All crystals are built up in the same ‘soldiers-on-parade’ way, with atoms regularly spaced in a fixed pattern that gives the whole crystal its shape. Indeed, that is what we mean by a crystal. Some ‘soldiers’ are capable of ‘parading’ in more than one way, producing very different crystals. Carbon atoms, if they parade in one way, make the legendarily hard diamond crystals. But if they adopt a different formation they make crystals of graphite, so soft it is used as a lubricant.
We think of crystals as beautiful transparent objects, and we even describe other things like pure water as ‘crystal clear’. But actually, most solid stuff is made of crystals, and most solid stuff is not transparent.

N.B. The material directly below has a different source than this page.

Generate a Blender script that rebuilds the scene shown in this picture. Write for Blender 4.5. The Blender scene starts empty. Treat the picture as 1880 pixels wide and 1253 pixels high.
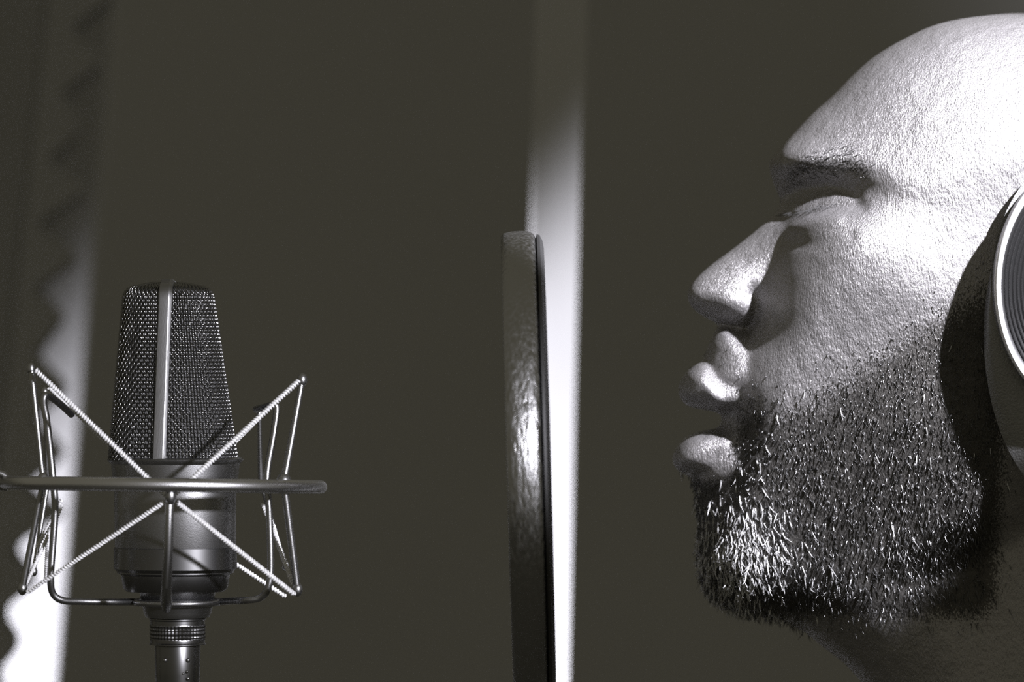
import bpy, math, random
import numpy as np
from mathutils import Vector

random.seed(7)
rng = np.random.default_rng(7)
C = bpy.context.scene.collection

# ------------------------------------------------------------------ camera, sky, lights, exposure
PXM = 4430.0            # photograph pixels per metre in the plane of focus (y = 0)
CD = 2.0                # camera distance to that plane
CZ = 1.5                # camera height
cam_d = bpy.data.cameras.new('camera')
cam = bpy.data.objects.new('camera', cam_d); C.objects.link(cam)
cam.location = (0, -CD, CZ); cam.rotation_euler = (math.radians(90), 0, 0)
cam_d.sensor_width = 36; cam_d.lens = 36 * CD / (1880 / PXM)
cam_d.dof.use_dof = True; cam_d.dof.focus_distance = CD; cam_d.dof.aperture_fstop = 8.0
cam_d.clip_end = 60
bpy.context.scene.camera = cam
cy = bpy.context.scene.cycles
cy.use_denoising = False; cy.sample_clamp_indirect = 0.6      # keeps the fine skin and mesh texture
vs = bpy.context.scene.view_settings
vs.view_transform = 'Standard'; vs.look = 'None'; vs.gamma = 1; vs.exposure = 0; vs.use_curve_mapping = False

w = bpy.data.worlds.new('dim_room'); bpy.context.scene.world = w; w.use_nodes = True
w.node_tree.nodes['Background'].inputs[0].default_value = (1.0, 0.93, 0.70, 1)
w.node_tree.nodes['Background'].inputs[1].default_value = 0.14

def P(px, py, y=0.0):
    f = (CD + y) / CD
    return Vector(((px - 940) / PXM * f, y, CZ + (626.5 - py) / PXM * f))

def spot(name, loc, target, watts, half, blend, rad, col):
    d = bpy.data.lights.new(name, 'SPOT'); o = bpy.data.objects.new(name, d); C.objects.link(o)
    d.energy = watts; d.spot_size = math.radians(2 * half); d.spot_blend = blend
    d.shadow_soft_size = rad; d.color = col
    o.location = loc
    o.rotation_euler = (Vector(target) - Vector(loc)).to_track_quat('-Z', 'Y').to_euler()
    return o
COOL = (0.92, 0.91, 1.0)
ft = P(1500, 430, 0.03)
spot('face_spotlight', (0.392, -0.262, 1.785), ft, 62, 16.6, 0.2, 0.006, COOL)
mt = P(320, 820, 0)
spot('microphone_spotlight', mt + Vector((0.50, -0.80, 0.18)).normalized() * 1.2, mt, 85, 4.9, 0.3, 0.025, COOL)
spot('post_spotlight', (-0.50, 0.53, 0.90), (0.03, 0.68, 1.24), 270, 21, 0.36, 0.02, COOL)
spot('corner_spotlight', (-0.72, 1.20, 0.80), (-0.345, 1.42, 0.97), 170, 38, 0.42, 0.02, COOL)

# ------------------------------------------------------------------ helpers
def tag(o, label=None, cat=None, group=None, kind=None):
    if label: o['label'] = label
    if cat: o['category'] = cat
    if group: o['group'] = group
    if kind: o['kind'] = kind
    return o

def empty(name, loc, label, cat, group=None):
    o = bpy.data.objects.new(name, None); C.objects.link(o); o.location = loc
    o.empty_display_size = 0.02
    return tag(o, label, cat, group)

class MB:
    def __init__(s): s.v = []; s.f = []; s.n = 0
    def add(s, v, f):
        s.v.append(np.asarray(v, float).reshape(-1, 3)); s.f += [tuple(int(i) + s.n for i in q) for q in f]
        s.n += len(s.v[-1])
    def tube(s, pts, r, sides=10, cap=True, closed=False):
        pts = np.array([tuple(p) for p in pts], float); n = len(pts)
        r = np.broadcast_to(np.asarray(r, float), (n,))
        if closed: t = np.roll(pts, -1, 0) - np.roll(pts, 1, 0)
        else: t = np.gradient(pts, axis=0)
        t /= np.linalg.norm(t, axis=1)[:, None] + 1e-12
        ref = np.array([0.0, 1.0, 0.03]) if abs(t[0][1]) < 0.9 else np.array([0.0, 0.02, 1.0])
        u = np.zeros_like(t); a = ref - t[0] * np.dot(ref, t[0]); a /= np.linalg.norm(a)
        for i in range(n):
            a = a - t[i] * np.dot(a, t[i]); a /= np.linalg.norm(a) + 1e-12; u[i] = a
        b = np.cross(t, u)
        th = np.arange(sides) * 2 * math.pi / sides
        V = pts[:, None] + r[:, None, None] * (np.cos(th)[None, :, None] * u[:, None] + np.sin(th)[None, :, None] * b[:, None])
        F = []
        m = n if closed else n - 1
        for i in range(m):
            j = (i + 1) % n
            for k in range(sides):
                l = (k + 1) % sides
                F.append((i * sides + k, i * sides + l, j * sides + l, j * sides + k))
        if cap and not closed:
            F.append(tuple(range(sides - 1, -1, -1))); F.append(tuple((n - 1) * sides + k for k in range(sides)))
        s.add(V, F)
    def ball(s, c, r, seg=16, sc=(1, 1, 1)):
        c = np.array(tuple(c)); th = np.linspace(0, math.pi, seg // 2 + 1); ph = np.arange(seg) * 2 * math.pi / seg
        V = np.stack([np.outer(np.sin(th), np.cos(ph)) * sc[0], np.outer(np.sin(th), np.sin(ph)) * sc[1],
                      np.outer(np.cos(th), np.ones(seg)) * sc[2]], -1) * r + c
        F = []
        for i in range(seg // 2):
            for k in range(seg):
                l = (k + 1) % seg
                F.append((i * seg + k, (i + 1) * seg + k, (i + 1) * seg + l, i * seg + l))
        s.add(V, F)
    def loft(s, rings, cap=True, closed=False):
        rings = [np.asarray(r, float) for r in rings]; k = len(rings[0]); n = len(rings); F = []
        for i in range(n if closed else n - 1):
            j = (i + 1) % n
            for a in range(k):
                b = (a + 1) % k
                F.append((i * k + a, i * k + b, j * k + b, j * k + a))
        if cap and not closed:
            F.append(tuple(range(k - 1, -1, -1))); F.append(tuple((n - 1) * k + a for a in range(k)))
        s.add(np.concatenate(rings), F)
    def box(s, lo, hi):
        x0, y0, z0 = lo; x1, y1, z1 = hi
        V = [(x0,y0,z0),(x1,y0,z0),(x1,y1,z0),(x0,y1,z0),(x0,y0,z1),(x1,y0,z1),(x1,y1,z1),(x0,y1,z1)]
        s.add(V, [(0,3,2,1),(4,5,6,7),(0,1,5,4),(1,2,6,5),(2,3,7,6),(3,0,4,7)])
    def build(s, name, m, parent=None, smooth=True, bevel=0):
        me = bpy.data.meshes.new(name)
        me.from_pydata(np.concatenate(s.v).tolist(), [], s.f)
        me.validate(); me.update()
        return link(name, me, m, parent, smooth, bevel)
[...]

A lump of iron is made of lots of tiny crystals packed together, each crystal consisting of millions of iron atoms, spaced out ‘on parade’ like the carbon atoms in a diamond crystal. Lead, aluminium, gold, copper – all are made of crystals of their different kinds of atoms. So are rocks, like granite or sandstone – but they are often mixtures of lots of different kinds of tiny crystals all packed together.
Sand is crystalline, too. In fact, many sand grains are just little bits of rock, ground down by water and wind. The same is true of mud, with the addition of water or other liquids. Often, sand grains and mud grains get packed together again to make new rocks, called ‘sedimentary’ rocks because they are hardened sediments of sand and mud. (A ‘sediment’ is the bits of solid stuff that settle in the bottom of a liquid, for example in a river or lake or sea.) The sand in sandstone is mostly made of quartz and feldspar, two common crystals in the Earth’s crust. Limestone is different. Like chalk it is calcium carbonate, and it comes from ground-down coral skeletons and sea shells, including the shells of tiny single-celled creatures called forams. If you see a very white beach, the sand is most likely calcium carbonate from the same shelly source.